The 4 features … isolated… were classroom teaching that fosters active learning and students’ construction as well as reproduction of knowledge; a narrow curriculum which offers little variability in academic courses; teachers who together take a high level of responsibility for student learning; and steady pressure on students to pursue academic excellence.”

The changes made by Dennis Littky, principal of Thayer High School in New Hampshire, were very similar. He began by talking individually to all the students, and helped create individual learning plans for them with the help of advisors who were assigned to small groups of students.

It seems pretty clear that, while ed-tech teachers like Dieu and Dave Warlick and James Farmer and Will Richardson and many others who write on this subject, focus mainly on technological opportunities and potentials, and while they are also constantly talking about how use of these technologies must influence actual teaching practice, their whole approach, influenced as it is by open-source software and the democratic, community-building thinking that goes with it, has much in common with the ideas of Sizer and Littky. Gatto’s point of view is more radical: he suggests that the powerful forces that created compulsory schooling are too implacable to allow of significant change. However, he worked in this system for 30 years, and the ways and means he devised share many similarities with Littky’s and Sizer’s: personalized learning plans and assignments (which of course means getting to know the students personally), networking with the local community in order to find mentors and apprenticeships for students, involve parents as much as possible, and so on.

Sizer formed the Coalition of Essential Schools, a loose organization of like-minded schools (Littky’s Thayer High School was the first).

I imagine powerful forces being unleashed if the ed-tech people joined up with something like this Coalition!

2 thoughts on “Sizer, Gatto, Littky, meet Warlick, Richardson, Dieu”
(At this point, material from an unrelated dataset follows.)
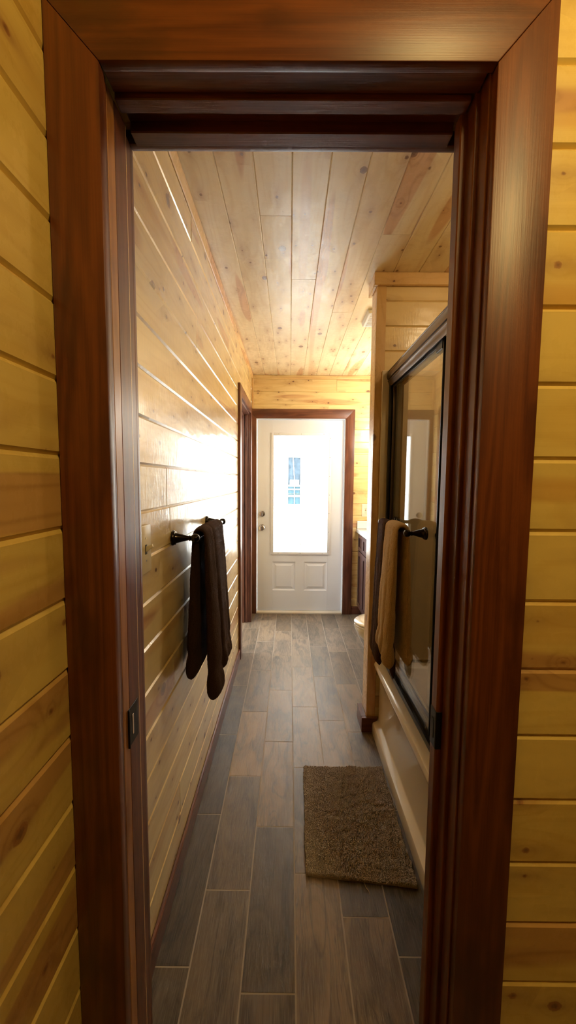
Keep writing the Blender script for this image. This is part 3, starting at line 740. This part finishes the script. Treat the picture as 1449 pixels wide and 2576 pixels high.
# bath mat -----------------------------------------------------------
RX = [(.080, 1.784), (.462, 1.786), (.455, 1.228), (.070, 1.268)]
def rug_pt(a, b):
    x = (RX[3][0] * (1 - a) + RX[2][0] * a) * (1 - b) + (RX[0][0] * (1 - a) + RX[1][0] * a) * b
    y = (RX[3][1] * (1 - a) + RX[2][1] * a) * (1 - b) + (RX[0][1] * (1 - a) + RX[1][1] * a) * b
    e = .004 * (vnoise(a * 9, b * 9, 2) - .5)
    return x + e, y + e * .7 - .012 * math.sin(a * PI) * (1 - b) * 0
RUG = thing('bath_mat', 'taupe chenille bath mat on the tiled floor beside the bathtub', 'bath mat', (.265, 1.51, 0))
NA, NB_ = 70, 100
vs, fs = [], []
for j in range(NB_ + 1):
    for i in range(NA + 1):
        x, y = rug_pt(i / NA, j / NB_); vs.append((x, y, .007 + .0025 * vnoise(i * .5, j * .5, 4) + .002 * math.sin(i * .35)))
for j in range(NB_):
    for i in range(NA):
        k = j * (NA + 1) + i; fs.append([k, k + 1, k + NA + 2, k + NA + 1])
n0 = len(vs); per = [i for i in range(NA + 1)] + [j * (NA + 1) + NA for j in range(1, NB_ + 1)] + [NB_ * (NA + 1) + i for i in range(NA - 1, -1, -1)] + [j * (NA + 1) for j in range(NB_ - 1, 0, -1)]
for k in per: vs.append((vs[k][0], vs[k][1], .0008))
L = len(per)
for k in range(L): fs.append([per[k], n0 + k, n0 + (k + 1) % L, per[(k + 1) % L]])
fs.append([n0 + k for k in range(L)])
m = MB(); m.add(vs, fs, 1); m.build('mat_base', MATB, RUG, smooth=False)
m = MB(); rr = random.Random(5)
na, nb = 88, 128
for j in range(nb):
    for i in range(na):
        a = (i + .5 + rr.uniform(-.45, .45)) / na; b = (j + .5 + rr.uniform(-.45, .45)) / nb
        x, y = rug_pt(a, b)
        clump = vnoise(a * 14, b * 30, 9)
        h = .007 + .006 * clump + rr.uniform(-.001, .0025); ang = rr.gauss(.2, .9) + 2.5 * vnoise(a * 10, b * 12, 11)
        lx, ly = math.cos(ang), math.sin(ang); lw, ww = rr.uniform(.0026, .0046), rr.uniform(.0014, .0022)
        ring = [(1, 0), (.5, .9), (-.5, .9), (-1, 0), (-.5, -.9), (.5, -.9)]
        tx, ty = rr.uniform(-.002, .002), rr.uniform(-.002, .002)
        V = []
        for sc, zz, tt in ((.75, .005, 0), (1.0, .005 + h * .6, .6), (.6, .005 + h * .95, 1)):
            for p_, q_ in ring: V.append((x + tx * tt + (lx * p_ * lw - ly * q_ * ww) * sc, y + ty * tt + (ly * p_ * lw + lx * q_ * ww) * sc, zz))
        V.append((x + tx, y + ty, .005 + h))
        F = []
        for s_ in range(2):
            for k in range(6): F.append([s_ * 6 + k, s_ * 6 + (k + 1) % 6, (s_ + 1) * 6 + (k + 1) % 6, (s_ + 1) * 6 + k])
        for k in range(6): F.append([12 + k, 12 + (k + 1) % 6, 18])
        m.add(V, F, 1)
o = m.build('pile', MAT, RUG, smooth=True, fix=False); o['kind'] = 'stuff'
m = MB(); m.tube([(.272, 1.245, .006), (.276, 1.230, .004), (.284, 1.218, .002), (.286, 1.206, .0015)], .0009, 6); m.build('loose_thread', TAN, RUG)

# light switch ---------------------------------------------------------
LS = thing('light_switch', 'ivory toggle light switch plate on the left wall beside the towel bar', 'light switch', (XL, 1.016, 1.22))
m = MB(); m.box(XL + .0005, XL + .0085, .976, 1.056, 1.156, 1.286, bev=.003, seg=2); m.build('cover_plate', IVORY, LS, smooth='auto')
m = MB(); m.box(XL + .008, XL + .0095, 1.010, 1.022, 1.208, 1.234, bev=.0003); m.build('toggle_slot', DARKSLOT, LS)
m = MB(); m.prism([(XL + .008, 1.213), (XL + .008, 1.229), (XL + .026, 1.236), (XL + .028, 1.228)], 1, 1.0125, 1.0195, bev=.001); m.build('toggle', IVORY_L, LS)
for z in (1.191, 1.251):
    m = MB(); m.lathe((XL + .008, 1.016, z), (1, 0, 0), [(0, .0036), (.0012, .0032), (.0012, 0)], 12); m.build('screw', NICKEL, LS)
# outlet ----------------------------------------------------------------
OL = thing('wall_outlet', 'almond outlet plate on the far wall above the vanity counter', 'outlet', (.790, YB, 1.105))
m = MB(); m.box(.752, .828, YB - .007, YB - .0005, 1.040, 1.170, bev=.002, seg=2); m.build('cover_plate', IVORY_L, OL, smooth='auto')
m = MB(); m.box(.773, .807, YB - .010, YB - .006, 1.073, 1.138, bev=.001); R_ = m.build('receptacle', IVORY_L, OL)
for z in (1.086, 1.124):
    m = MB()
    for x in (.784, .796): m.box(x - .0012, x + .0012, YB - .0104, YB - .0098, z - .004, z + .004, bev=0)
    m.box(.788, .792, YB - .0104, YB - .0098, z - .010, z - .006, bev=0)
    m.build('socket_slots', DARKSLOT, R_)
m = MB(); m.box(.784, .796, YB - .0115, YB - .0098, 1.107, 1.112, bev=.0003); m.build('reset_button', REDBTN, R_)
m = MB(); m.box(.784, .796, YB - .0115, YB - .0098, 1.099, 1.104, bev=.0003); m.build('test_button', DARKSLOT, R_)
# ceiling fan grille
EF = thing('exhaust_fan', 'white square exhaust fan cover on the ceiling near the partition', 'exhaust fan', (.60, 2.60, CEIL))
m = MB(); m.prism([(.476, CEIL - .0005), (.486, CEIL - .026), (.724, CEIL - .026), (.734, CEIL - .0005)], 1, 2.49, 2.71, bev=.004); m.build('cover', VINYL, EF, smooth='auto')
m = MB()
for i in range(9): m.box(.50, .71, 2.515 + i * .021, 2.523 + i * .021, CEIL - .0285, CEIL - .025, bev=.0005)
m.build('louvres', WHITE, EF)

# vanity ------------------------------------------------------------------
VA = thing('vanity_cabinet', 'dark espresso vanity cabinet with panelled drawers against the right wall', 'vanity', (.95, 3.5, 0))
VX, VY0, VY1 = .735, 3.05, 3.985
m = MB(); m.box(VX, XR - .002, VY0, VY1, .10, .874, bev=.001, grain=2); m.box(VX + .06, XR - .002, VY0 + .01, VY1, 0, .10, bev=0, grain=1); m.build('body', CAB, VA)
def shaker(name, y0, y1, z0, z1):
    mm = MB(); w = .048 if z1 - z0 > .25 else .036; x0, x1 = VX - .020, VX - .0005
    mm.box(x0, x1, y0, y0 + w, z0, z1, bev=.0012); mm.box(x0, x1, y1 - w, y1, z0, z1, bev=.0012)
    mm.box(x0, x1, y0 + w, y1 - w, z0, z0 + w, bev=.0012); mm.box(x0, x1, y0 + w, y1 - w, z1 - w, z1, bev=.0012)
    mm.box(x0 + .010, x1, y0 + w, y1 - w, z0 + w, z1 - w, bev=0, grain=2)
    return mm.build(name, CAB, VA)
ys = [3.06, 3.285, 3.51, 3.735, 3.975]
for a, b in zip(ys[:-1], ys[1:]):
    shaker('drawer', a + .003, b - .003, .700, .862); shaker('door', a + .003, b - .003, .112, .690)
CT = thing('countertop', 'white cultured marble counter on top of the dark vanity', 'countertop', (.95, 3.5, .875))
m = MB(); m.box(.700, XR - .002, VY0 - .015, VY1 + .012, .8755, .915, bev=.006, seg=3); m.build('slab', COUNTER, CT, smooth='auto')
m = MB(); m.box(.706, XR - .002, VY1 - .006, VY1 + .0125, .9155, .994, bev=.003); m.build('side_splash', COUNTER, CT, smooth='auto')

# toilet -------------------------------------------------------------------
TO = thing('toilet', 'white toilet with closed lid showing past the pine partition', 'toilet', (.80, 2.62, 0))
def ell(cx, cy, rx, ry, z, n=40, egg=.12):
    P = []
    for k in range(n):
        a = 2 * PI * k / n; c, s_ = math.cos(a), math.sin(a)
        P.append((cx + rx * c, cy + ry * s_ * (1 + egg * c), z))
    return P
tipx = .458
m = MB()
R = [(.66, 1.00, .105, 0), (.655, 1.00, .105, .03), (.66, 1.00, .095, .10), (.645, 1.00, .10, .16), (.60, 1.00, .125, .22), (.53, .98, .155, .29), (.485, .96, .175, .345), (.468, .96, .183, .385), (.466, .96, .184, .400), (.480, .95, .175, .405)]
m.loft([ell((a + b) / 2, 2.62, (b - a) / 2, w, z) for a, b, w, z in R]); m.build('bowl', PORC, TO, smooth=True)
m = MB(); m.loft([ell((tipx + .93) / 2, 2.62, (.93 - tipx) / 2 - i, .188 - i, z) for i, z in ((.006, .4055), (0, .409), (0, .418), (.004, .422))]); m.build('seat', PORC, TO, smooth='auto')
m = MB(); m.loft([ell((tipx + .93) / 2, 2.62, (.93 - tipx) / 2 - i, .188 - i, z) for i, z in ((.005, .4235), (.0, .427), (0, .436), (.008, .442), (.05, .446), (.15, .448))]); m.build('lid', PORC, TO, smooth='auto')
m = MB(); m.box(.98, 1.195, 2.42, 2.82, .40, .74, bev=.02, seg=3); m.build('tank', PORC, TO, smooth='auto')
m = MB(); m.box(.965, 1.2, 2.41, 2.83, .7405, .775, bev=.01, seg=3); m.build('tank_lid', PORC, TO, smooth='auto')
m = MB(); m.box(.90, 1.0, 2.50, 2.74, .0, .40, bev=.015, seg=3); m.build('pedestal', PORC, TO, smooth='auto')

# lamps ---------------------------------------------------------------------
VL = thing('wall_lamp', 'bronze vanity light bar with three glass shades on the right wall above the counter', 'light fixture', (XR, 3.42, 2.1))
m = MB(); m.box(XR - .03, XR - .001, 3.15, 3.70, 2.07, 2.13, bev=.004); m.build('back_plate', BRONZE, VL)
for y in (3.23, 3.42, 3.62):
    m = MB(); m.lathe((XR - .12, y, 2.10), (0, 0, -1), [(-.02, .015), (0, .03), (.06, .05), (.11, .062), (.112, .055), (.112, 0)], 20); m.build('shade', SHADE, VL, smooth='auto')
    m = MB(); m.tube([(XR - .03, y, 2.10), (XR - .12, y, 2.115)], .008, 8); m.build('arm', BRONZE, VL)
HL = thing('ceiling_light', 'round flush ceiling lamp in the hall before the doorway', 'light fixture', (.50, -.05, CEIL))
m = MB(); m.lathe((.50, -.05, CEIL - .001), (0, 0, -1), [(0, .15), (.02, .15), (.022, .14)], 32); m.build('base', BRONZE, HL)
m = MB(); m.lathe((.50, -.05, CEIL - .021), (0, 0, -1), [(0, .138), (.03, .12), (.05, .07), (.056, .0)], 32); m.build('shade', SHADE, HL, smooth='auto')

def light(name, kind, loc, power, col, size=.1, rot=None, **kw):
    d = bpy.data.lights.new(name, kind); d.energy = power; d.color = col
    if kind == 'POINT': d.shadow_soft_size = size
    if kind == 'AREA': d.size = size
    for k, v in kw.items(): setattr(d, k, v)
    o = bpy.data.objects.new(name, d); C.objects.link(o); o.location = loc
    if rot: o.rotation_euler = rot
    return o
WARM = (1.0, .715, .24)
light('hall_lamp', 'POINT', (.50, -.05, CEIL - .12), 22.0, WARM, .10)
light('vanity_lamp', 'POINT', (XR - .20, 3.42, 1.96), 35.0, (1.0, .955, .83), .13)
SL = thing('ceiling_light', 'small recessed ceiling light above the bathtub behind the sliding door', 'light fixture', (.95, 1.35, CEIL))
m = MB(); m.lathe((.95, 1.35, CEIL - .0045), (0, 0, -1), [(0, .085), (.006, .085), (.008, .070), (.004, .066), (.004, 0)], 32); m.build('trim_ring', VINYL, SL, smooth='auto')
m = MB(); m.lathe((.95, 1.35, CEIL - .0095), (0, 0, -1), [(0, .060), (.002, .060), (.004, .0)], 24); m.build('lens', SHADE, SL)
light('shower_lamp', 'POINT', (.95, 1.35, CEIL - .06), 5.5, (1.0, .76, .42), .05)
# daylight portals
p = light('door_portal', 'AREA', ((GX0 + GX1) / 2, 4.10, (GZ0 + GZ1) / 2), 1, (1, 1, 1), 1.0, (PI / 2, 0, PI))
p.data.shape = 'RECTANGLE'; p.data.size = GX1 - GX0; p.data.size_y = GZ1 - GZ0; p.data.cycles.is_portal = True
p.rotation_euler = (-PI / 2, 0, 0)
p = light('window_portal', 'AREA', (-2.62, 3.1, 1.45), 1, (1, 1, 1), 1.0)
p.data.shape = 'RECTANGLE'; p.data.size = 1.25; p.data.size_y = 1.0; p.data.cycles.is_portal = True
p.rotation_euler = (0, -PI / 2, 0)

w = bpy.data.worlds.new('overcast_sky'); bpy.context.scene.world = w; w.use_nodes = True
nt = w.node_tree; bg = nt.nodes['Background']; bg.inputs[0].default_value = (.86, .93, 1.0, 1); bg.inputs[1].default_value = 31.0

# camera ----------------------------------------------------------------------
F_, P_, Y_, R_a, H_ = 970.57, -.0814, -.0036, .0082, 1.4075
cy, sy, cp, sp, cr, sr = math.cos(Y_), math.sin(Y_), math.cos(P_), math.sin(P_), math.cos(R_a), math.sin(R_a)
f = Vector((sy * cp, cy * cp, sp)); r0 = Vector((cy, -sy, 0)); u0 = Vector((-sy * sp, -cy * sp, cp))
r = r0 * cr + u0 * sr; u = -r0 * sr + u0 * cr
cd = bpy.data.cameras.new('camera'); cam = bpy.data.objects.new('camera', cd); C.objects.link(cam)
cd.sensor_fit = 'HORIZONTAL'; cd.sensor_width = 36; cd.lens = 36 * F_ / 1449; cd.clip_start = .02
M_ = Matrix(((r.x, u.x, -f.x, 0), (r.y, u.y, -f.y, 0), (r.z, u.z, -f.z, H_), (0, 0, 0, 1)))
cam.matrix_world = M_
S = bpy.context.scene; S.camera = cam
S.view_settings.view_transform = 'Standard'; S.view_settings.look = 'None'; S.view_settings.gamma = 1; S.view_settings.use_curve_mapping = False
S.view_settings.exposure = 0.0
S.cycles.use_denoising = True; S.cycles.max_bounces = 10; S.cycles.diffuse_bounces = 6; S.cycles.glossy_bounces = 5; S.cycles.transparent_max_bounces = 12
S.cycles.sample_clamp_indirect = 8.0; S.cycles.caustics_reflective = False; S.cycles.caustics_refractive = False
S.cycles.use_adaptive_sampling = True; S.cycles.adaptive_threshold = .06; S.cycles.adaptive_min_samples = 16
S.cycles.max_bounces = 6; S.cycles.diffuse_bounces = 4; S.cycles.glossy_bounces = 3; S.cycles.transparent_max_bounces = 8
  1. Bee, thanks for the wise words, and I stand corrected. On reflection, it probably wasn’t fair to label Dave Warlick or Will Richardson as “ed-tech” either. Nevertheless, these teachers, like yourself, are “pushing the envelope”, demanding that schools and teachers recognize that Internet technologies have penetrated the walls of the classroom, made them permeable, and that fact impinges heavily on teaching approaches and methodology. Sizer, Littky et al, are coming from a different direction, but are saying similar things, and for some similar reasons: community-building is one, an education that is aimed towards the future and not based on an outdated industrial model is another.

  2. Marco,
    I’m not ed-tech but a secondary school EFL educator active in the classroom for the last 33 years. I do not think technology in itself will change the world but it surely helps to weave distributed connections, rhizomes which you would not make alone at school. It’s the awareness that you transpose to your practice and extend to your community that slowly makes things change.